I have a dictionary that docks to the document I'm writing.  Visual voicemail.  Consolidated contact history.  MS editing on the fly.  *Fistpump* Yeeesss!

I’ve been living the life… Until I decided to unplug.  Then I noticed that I have wires to pull.  A LOT of wires.  Attached to my keyboard, to my speakers, my video camera, my monitor... Too many.

In my techno-naïveté, the bare-bones, basic monitor that came with my computer failed to include integrated speakers, which I would have looked for if I’d known.  A combined camera seemed like a superfluous feature at first, a way for teenagers to video-conference friends sitting next to them.  If I want to see and talk to someone I’ll call, text, or get in the car and visit.  So until I had a legitimate reason, like to talk to my CP an ocean away in another country, the service didn't appeal to me. 

        It boils down to quality and function in my mind.  The technology needs to benefit people in personal ways and it needs to be consistent. 

        That minimalist future with flying vehicles and wireless everything?   We’re there

And it's hard to choose between what bells and whistles will last and what is unnecessary.

So the need for an all-in-one monitor prompted my bi-decade jaunt back into the warehouse.  The motif had changed, no yellow, more gray, making the place feel cavernous.  The reps were just as friendly although my problem was again, hard to fix.  There are wireless keyboards, solar ones even, to which I may invest.  But wireless speakers are as rare as tube televisions now, and with the need of a camera and certain screen resolution requirements, I may need to succumb to the current tech standard if I want to lose the wires.

Or I can keep it as it is, no harm in that either.

You know how technology is, you wait six months and the new takes over. 

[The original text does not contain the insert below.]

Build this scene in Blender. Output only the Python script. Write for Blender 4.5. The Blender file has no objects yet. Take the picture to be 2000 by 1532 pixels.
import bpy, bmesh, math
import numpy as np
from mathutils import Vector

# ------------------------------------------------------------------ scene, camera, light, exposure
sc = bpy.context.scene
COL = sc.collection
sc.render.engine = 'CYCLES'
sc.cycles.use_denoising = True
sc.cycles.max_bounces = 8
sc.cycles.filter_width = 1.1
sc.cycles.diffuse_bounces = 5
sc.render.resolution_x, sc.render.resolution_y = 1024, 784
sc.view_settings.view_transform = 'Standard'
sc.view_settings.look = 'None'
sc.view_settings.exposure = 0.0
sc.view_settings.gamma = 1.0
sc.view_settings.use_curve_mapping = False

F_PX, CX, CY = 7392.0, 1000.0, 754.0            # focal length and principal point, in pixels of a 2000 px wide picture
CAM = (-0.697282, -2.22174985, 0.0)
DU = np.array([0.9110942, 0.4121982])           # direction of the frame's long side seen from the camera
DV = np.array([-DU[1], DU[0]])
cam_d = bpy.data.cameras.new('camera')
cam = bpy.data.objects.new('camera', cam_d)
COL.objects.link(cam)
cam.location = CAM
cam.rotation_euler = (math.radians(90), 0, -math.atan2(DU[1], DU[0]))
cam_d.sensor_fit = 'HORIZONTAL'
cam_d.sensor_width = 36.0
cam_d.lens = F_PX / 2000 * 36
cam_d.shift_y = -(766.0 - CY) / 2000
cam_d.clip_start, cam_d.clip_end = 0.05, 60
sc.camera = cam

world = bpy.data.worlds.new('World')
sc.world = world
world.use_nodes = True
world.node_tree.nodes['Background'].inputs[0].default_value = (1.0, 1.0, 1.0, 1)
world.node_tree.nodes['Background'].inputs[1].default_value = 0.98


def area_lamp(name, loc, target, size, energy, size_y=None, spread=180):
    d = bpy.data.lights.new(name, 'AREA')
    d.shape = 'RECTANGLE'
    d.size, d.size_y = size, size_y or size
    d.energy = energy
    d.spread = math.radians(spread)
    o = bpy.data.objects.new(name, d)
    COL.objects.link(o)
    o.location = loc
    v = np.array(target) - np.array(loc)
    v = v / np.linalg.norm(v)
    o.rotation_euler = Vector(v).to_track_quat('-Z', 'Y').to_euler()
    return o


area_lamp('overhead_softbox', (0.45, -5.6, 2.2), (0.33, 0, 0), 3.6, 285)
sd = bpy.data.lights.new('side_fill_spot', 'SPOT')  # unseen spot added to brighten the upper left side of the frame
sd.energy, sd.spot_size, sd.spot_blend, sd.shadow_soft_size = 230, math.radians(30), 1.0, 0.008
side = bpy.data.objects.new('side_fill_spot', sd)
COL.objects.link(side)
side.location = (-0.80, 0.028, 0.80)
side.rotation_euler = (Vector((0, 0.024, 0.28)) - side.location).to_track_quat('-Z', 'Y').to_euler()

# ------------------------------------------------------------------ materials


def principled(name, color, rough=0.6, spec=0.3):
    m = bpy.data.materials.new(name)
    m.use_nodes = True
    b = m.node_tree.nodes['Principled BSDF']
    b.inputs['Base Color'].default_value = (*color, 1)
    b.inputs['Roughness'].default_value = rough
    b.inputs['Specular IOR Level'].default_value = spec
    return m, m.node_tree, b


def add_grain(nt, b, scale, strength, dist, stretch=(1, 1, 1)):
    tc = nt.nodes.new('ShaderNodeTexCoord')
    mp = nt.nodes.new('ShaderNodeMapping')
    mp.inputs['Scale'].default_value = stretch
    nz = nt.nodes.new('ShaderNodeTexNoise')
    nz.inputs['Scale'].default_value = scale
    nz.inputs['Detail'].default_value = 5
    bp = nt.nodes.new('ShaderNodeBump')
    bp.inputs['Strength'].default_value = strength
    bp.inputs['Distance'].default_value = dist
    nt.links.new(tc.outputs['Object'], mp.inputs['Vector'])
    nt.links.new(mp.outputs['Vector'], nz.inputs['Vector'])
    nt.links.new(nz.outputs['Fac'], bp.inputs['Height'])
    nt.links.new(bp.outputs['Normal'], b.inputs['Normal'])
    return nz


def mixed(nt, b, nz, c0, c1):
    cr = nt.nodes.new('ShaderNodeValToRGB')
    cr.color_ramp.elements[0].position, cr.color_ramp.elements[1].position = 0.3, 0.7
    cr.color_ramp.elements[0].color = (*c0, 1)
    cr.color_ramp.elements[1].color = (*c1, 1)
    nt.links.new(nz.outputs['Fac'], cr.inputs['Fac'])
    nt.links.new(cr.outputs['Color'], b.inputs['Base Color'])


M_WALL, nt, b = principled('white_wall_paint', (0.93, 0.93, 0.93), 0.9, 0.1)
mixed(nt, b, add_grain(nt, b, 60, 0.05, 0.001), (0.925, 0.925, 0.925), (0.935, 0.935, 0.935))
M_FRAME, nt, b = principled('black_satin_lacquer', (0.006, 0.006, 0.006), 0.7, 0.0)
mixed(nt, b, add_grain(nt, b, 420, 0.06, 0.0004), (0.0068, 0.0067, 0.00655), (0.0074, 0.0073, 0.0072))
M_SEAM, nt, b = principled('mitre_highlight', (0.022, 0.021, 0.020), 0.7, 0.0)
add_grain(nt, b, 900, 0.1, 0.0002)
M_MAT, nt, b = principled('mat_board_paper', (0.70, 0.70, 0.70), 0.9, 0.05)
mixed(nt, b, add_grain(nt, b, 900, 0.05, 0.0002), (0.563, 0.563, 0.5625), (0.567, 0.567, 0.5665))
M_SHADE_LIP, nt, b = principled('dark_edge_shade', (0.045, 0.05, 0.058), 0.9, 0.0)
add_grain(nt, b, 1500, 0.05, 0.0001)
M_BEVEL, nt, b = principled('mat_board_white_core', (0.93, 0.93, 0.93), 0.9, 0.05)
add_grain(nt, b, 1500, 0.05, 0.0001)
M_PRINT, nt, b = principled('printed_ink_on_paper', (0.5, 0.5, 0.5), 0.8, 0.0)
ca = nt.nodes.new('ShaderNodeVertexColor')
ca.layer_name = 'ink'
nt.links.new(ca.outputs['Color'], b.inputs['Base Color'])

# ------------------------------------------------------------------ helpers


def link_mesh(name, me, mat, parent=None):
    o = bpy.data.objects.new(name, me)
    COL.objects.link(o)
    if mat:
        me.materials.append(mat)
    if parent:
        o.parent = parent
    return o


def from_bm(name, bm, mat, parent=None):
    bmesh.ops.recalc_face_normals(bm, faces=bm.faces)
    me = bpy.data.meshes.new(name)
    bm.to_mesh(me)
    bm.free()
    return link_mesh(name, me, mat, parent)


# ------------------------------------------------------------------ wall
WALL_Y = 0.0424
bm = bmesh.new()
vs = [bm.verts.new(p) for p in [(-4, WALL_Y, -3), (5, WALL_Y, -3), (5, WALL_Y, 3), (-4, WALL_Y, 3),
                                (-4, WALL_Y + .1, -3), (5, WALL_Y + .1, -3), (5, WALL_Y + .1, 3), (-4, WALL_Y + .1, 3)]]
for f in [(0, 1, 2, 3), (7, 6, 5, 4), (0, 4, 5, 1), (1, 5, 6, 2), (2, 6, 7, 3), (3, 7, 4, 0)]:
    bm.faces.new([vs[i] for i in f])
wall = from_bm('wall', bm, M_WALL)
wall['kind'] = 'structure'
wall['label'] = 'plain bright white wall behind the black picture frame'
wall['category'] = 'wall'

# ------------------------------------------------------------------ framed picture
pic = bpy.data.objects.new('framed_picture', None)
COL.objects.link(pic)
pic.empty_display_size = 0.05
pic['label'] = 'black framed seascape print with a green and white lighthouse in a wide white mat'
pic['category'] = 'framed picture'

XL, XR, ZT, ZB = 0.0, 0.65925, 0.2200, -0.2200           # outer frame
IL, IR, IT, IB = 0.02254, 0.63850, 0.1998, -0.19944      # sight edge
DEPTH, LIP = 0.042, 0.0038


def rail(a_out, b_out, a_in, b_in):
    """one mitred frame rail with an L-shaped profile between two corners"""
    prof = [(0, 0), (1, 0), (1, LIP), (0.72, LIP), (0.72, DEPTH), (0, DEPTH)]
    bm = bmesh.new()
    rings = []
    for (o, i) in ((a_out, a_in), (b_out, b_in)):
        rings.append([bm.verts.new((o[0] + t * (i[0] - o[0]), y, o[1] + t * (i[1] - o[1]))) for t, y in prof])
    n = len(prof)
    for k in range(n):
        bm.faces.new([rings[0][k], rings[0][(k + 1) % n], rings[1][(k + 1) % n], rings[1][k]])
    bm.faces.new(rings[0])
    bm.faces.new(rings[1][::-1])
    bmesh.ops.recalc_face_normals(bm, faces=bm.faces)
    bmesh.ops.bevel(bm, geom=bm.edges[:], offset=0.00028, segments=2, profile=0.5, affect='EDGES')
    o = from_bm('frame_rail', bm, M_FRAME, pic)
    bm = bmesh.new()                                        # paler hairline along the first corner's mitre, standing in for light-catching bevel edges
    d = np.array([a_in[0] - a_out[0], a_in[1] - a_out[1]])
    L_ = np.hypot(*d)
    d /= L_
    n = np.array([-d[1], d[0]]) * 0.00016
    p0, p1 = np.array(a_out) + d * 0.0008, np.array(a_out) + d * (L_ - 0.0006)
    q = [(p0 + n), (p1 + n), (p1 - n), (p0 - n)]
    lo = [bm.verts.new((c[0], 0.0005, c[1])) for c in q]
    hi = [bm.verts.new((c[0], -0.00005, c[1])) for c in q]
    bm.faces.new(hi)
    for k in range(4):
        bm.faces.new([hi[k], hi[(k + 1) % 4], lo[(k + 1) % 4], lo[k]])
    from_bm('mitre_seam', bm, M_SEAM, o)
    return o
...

So what is your favorite technology?  Any systems that you wish had stayed?

Let’s blog about it. 

- SNG  :0)

1 comment:

  1. Hmm. Once I went smartphone, I would never go back to a regular "calls and texts only" phone unless I had to. I'm addicted now, lol. And I love our TV, but that's because hubs and I love movies...we both agreed that we wanted a big one because we wanted that cinema experience, so it was our splurge. BUT, on the other hand, I'm more than happy to unplug while on vacation or something. I love going away and being inaccessible for a while; there's something very relaxing about that. That is, until you get home and have 100+ emails to sift through. That part of it isn't fun.